After two decades of deregulation, it is time to draw a balance sheet. The subordination of the air transport system to the untrammeled workings of the capitalist market has produced a disaster. Hundreds of thousands of workers have lost their jobs. Major carriers such as Pan Am, Trans World, Braniff and Eastern have gone out of business. Service has deteriorated. The scramble among competing airlines to cut costs and gain market share has produced a state of anarchy approaching system failure.

While the right-wing ideologues of the Bush administration and the corporate-controlled media endlessly sing the praises of the market, depicting it as an impartial mechanism that rewards the most efficient and customer-friendly enterprises, the state of affairs at United and across the industry proves the opposite. In reality, the market is a mechanism through which the most powerful corporate interests work their will, more often than not punishing with extinction any firm inclined to more enlightened management policies or showing a higher regard for the flying public and the society at large.

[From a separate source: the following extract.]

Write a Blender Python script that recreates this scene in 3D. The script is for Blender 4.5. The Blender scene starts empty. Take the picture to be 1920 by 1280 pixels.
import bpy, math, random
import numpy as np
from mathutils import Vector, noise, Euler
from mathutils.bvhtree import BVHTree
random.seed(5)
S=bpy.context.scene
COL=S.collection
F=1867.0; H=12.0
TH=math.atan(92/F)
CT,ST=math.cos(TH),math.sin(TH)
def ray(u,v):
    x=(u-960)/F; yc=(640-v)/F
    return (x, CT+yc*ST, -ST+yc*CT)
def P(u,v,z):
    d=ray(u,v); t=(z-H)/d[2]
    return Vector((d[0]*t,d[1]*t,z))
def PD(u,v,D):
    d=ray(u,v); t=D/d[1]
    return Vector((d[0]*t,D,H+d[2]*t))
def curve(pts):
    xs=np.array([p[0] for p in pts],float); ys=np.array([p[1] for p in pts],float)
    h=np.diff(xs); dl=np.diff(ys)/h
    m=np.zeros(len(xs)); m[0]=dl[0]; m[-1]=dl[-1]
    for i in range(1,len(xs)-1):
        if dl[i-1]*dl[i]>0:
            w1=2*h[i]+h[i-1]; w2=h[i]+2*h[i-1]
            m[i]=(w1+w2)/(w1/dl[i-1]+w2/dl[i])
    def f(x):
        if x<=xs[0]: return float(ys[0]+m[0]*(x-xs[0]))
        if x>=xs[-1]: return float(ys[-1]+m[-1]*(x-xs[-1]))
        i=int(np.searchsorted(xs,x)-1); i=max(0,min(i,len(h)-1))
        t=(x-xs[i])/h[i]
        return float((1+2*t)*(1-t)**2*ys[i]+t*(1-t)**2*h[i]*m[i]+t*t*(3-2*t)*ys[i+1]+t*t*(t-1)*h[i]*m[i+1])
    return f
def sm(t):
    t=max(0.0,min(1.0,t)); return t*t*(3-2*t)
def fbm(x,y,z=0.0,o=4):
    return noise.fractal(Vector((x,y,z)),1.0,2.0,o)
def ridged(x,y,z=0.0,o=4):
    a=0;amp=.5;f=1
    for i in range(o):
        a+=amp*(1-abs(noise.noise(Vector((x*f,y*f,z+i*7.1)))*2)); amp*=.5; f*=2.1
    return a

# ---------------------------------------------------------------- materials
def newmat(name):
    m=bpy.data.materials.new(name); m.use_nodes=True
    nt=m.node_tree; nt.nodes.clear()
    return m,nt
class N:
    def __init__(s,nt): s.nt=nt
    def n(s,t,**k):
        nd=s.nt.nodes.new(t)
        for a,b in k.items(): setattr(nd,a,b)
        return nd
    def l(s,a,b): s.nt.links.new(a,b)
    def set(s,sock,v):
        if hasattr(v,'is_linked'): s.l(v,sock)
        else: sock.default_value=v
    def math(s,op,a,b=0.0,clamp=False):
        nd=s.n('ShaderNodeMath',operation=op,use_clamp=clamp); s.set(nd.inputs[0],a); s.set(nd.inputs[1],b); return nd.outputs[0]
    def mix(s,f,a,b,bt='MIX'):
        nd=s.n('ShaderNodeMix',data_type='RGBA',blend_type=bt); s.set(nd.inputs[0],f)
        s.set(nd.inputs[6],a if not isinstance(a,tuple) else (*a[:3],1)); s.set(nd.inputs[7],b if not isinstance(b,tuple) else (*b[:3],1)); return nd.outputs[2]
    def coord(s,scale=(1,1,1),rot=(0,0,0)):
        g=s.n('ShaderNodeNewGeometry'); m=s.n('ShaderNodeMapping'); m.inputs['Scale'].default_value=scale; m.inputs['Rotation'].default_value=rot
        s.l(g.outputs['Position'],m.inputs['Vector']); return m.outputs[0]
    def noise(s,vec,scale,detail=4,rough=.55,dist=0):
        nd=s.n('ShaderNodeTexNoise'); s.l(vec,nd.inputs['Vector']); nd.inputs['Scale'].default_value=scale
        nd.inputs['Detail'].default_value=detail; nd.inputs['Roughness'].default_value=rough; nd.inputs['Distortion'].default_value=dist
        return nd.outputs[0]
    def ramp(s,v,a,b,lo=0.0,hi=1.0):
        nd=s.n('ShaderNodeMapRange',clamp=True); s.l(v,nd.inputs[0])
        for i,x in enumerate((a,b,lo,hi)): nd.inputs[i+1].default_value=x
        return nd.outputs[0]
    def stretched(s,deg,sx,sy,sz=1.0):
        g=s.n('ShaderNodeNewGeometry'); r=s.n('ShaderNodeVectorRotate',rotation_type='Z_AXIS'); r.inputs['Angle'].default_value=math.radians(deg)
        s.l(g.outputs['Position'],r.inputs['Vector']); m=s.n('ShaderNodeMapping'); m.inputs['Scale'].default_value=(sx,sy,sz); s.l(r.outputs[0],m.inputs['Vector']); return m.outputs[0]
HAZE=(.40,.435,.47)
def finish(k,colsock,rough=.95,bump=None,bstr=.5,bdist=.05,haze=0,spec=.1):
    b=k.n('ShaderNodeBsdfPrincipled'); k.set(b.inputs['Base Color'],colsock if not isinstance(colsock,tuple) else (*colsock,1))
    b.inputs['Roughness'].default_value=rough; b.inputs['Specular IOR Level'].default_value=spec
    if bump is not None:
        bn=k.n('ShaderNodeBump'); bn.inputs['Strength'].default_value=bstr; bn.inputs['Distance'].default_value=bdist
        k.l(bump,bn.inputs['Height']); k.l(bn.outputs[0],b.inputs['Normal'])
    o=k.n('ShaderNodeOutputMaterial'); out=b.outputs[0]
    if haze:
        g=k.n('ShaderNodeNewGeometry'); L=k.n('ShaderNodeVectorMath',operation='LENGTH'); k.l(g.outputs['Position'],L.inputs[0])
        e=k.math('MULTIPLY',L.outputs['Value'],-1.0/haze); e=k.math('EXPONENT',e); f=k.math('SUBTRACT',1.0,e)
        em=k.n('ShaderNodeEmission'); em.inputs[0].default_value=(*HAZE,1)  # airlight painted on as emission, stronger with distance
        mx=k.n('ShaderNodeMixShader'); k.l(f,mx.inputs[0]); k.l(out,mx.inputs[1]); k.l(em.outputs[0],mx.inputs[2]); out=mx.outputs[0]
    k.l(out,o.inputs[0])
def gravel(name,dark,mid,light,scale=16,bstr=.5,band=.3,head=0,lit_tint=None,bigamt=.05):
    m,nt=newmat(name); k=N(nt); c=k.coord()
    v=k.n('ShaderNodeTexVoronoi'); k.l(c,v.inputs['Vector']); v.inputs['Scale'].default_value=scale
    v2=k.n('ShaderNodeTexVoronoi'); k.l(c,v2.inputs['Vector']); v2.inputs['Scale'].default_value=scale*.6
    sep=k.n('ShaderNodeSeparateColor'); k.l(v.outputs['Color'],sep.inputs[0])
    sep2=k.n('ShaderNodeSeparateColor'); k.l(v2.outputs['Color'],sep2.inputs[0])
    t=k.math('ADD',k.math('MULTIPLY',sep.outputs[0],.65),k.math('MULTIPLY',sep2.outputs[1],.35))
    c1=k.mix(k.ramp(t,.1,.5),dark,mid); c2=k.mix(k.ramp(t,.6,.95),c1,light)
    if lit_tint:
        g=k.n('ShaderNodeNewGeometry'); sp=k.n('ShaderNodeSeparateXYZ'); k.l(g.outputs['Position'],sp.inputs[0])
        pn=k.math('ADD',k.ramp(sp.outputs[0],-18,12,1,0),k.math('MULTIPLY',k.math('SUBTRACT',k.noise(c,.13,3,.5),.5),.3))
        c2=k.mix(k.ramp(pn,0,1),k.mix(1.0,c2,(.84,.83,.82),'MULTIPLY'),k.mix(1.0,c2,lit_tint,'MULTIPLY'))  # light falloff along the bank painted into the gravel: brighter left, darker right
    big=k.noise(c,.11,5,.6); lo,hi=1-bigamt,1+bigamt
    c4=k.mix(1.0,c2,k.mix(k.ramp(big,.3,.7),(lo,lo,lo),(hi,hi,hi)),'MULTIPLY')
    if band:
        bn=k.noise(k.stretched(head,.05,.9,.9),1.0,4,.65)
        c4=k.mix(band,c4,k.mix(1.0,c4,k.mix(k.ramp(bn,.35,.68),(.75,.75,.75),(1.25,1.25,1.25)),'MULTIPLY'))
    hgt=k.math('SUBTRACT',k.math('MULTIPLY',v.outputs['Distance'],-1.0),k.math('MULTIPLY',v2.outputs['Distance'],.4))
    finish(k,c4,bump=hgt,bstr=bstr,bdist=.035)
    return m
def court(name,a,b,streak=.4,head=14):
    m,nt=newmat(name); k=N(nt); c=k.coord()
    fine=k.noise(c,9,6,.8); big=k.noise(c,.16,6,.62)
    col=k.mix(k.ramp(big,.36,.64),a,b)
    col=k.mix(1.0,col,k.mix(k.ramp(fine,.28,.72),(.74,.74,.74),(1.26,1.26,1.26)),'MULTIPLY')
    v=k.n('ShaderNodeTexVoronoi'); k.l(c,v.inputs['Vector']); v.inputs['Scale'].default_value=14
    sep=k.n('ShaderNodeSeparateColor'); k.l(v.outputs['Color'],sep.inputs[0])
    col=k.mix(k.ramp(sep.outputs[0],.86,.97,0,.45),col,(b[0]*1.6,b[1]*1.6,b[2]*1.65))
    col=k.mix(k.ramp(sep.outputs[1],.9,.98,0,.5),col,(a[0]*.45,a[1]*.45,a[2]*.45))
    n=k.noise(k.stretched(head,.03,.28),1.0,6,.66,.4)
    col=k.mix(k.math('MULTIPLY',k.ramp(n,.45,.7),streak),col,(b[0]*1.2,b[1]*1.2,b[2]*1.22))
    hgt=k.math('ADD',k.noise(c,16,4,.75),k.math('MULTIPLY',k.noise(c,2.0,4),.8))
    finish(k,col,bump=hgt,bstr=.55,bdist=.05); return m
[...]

The very notion that such a complex global industry can be operated in a rational manner on the basis of the private accumulation of wealth by a handful of rich and super-rich investors is absurd. The only progressive and socially responsible solution is for the airline industry as a whole to be taken out of private hands and organized as a public utility under the democratic control of the working people, so that the industry can be run in a planned manner to meet the need for comfortable, efficient, inexpensive and safe air transport.

The Socialist Equality Party is committed to the fight for this program. The experience at United Airlines underscores the necessity of transforming the SEP into the mass party of the working class to carry this struggle forward.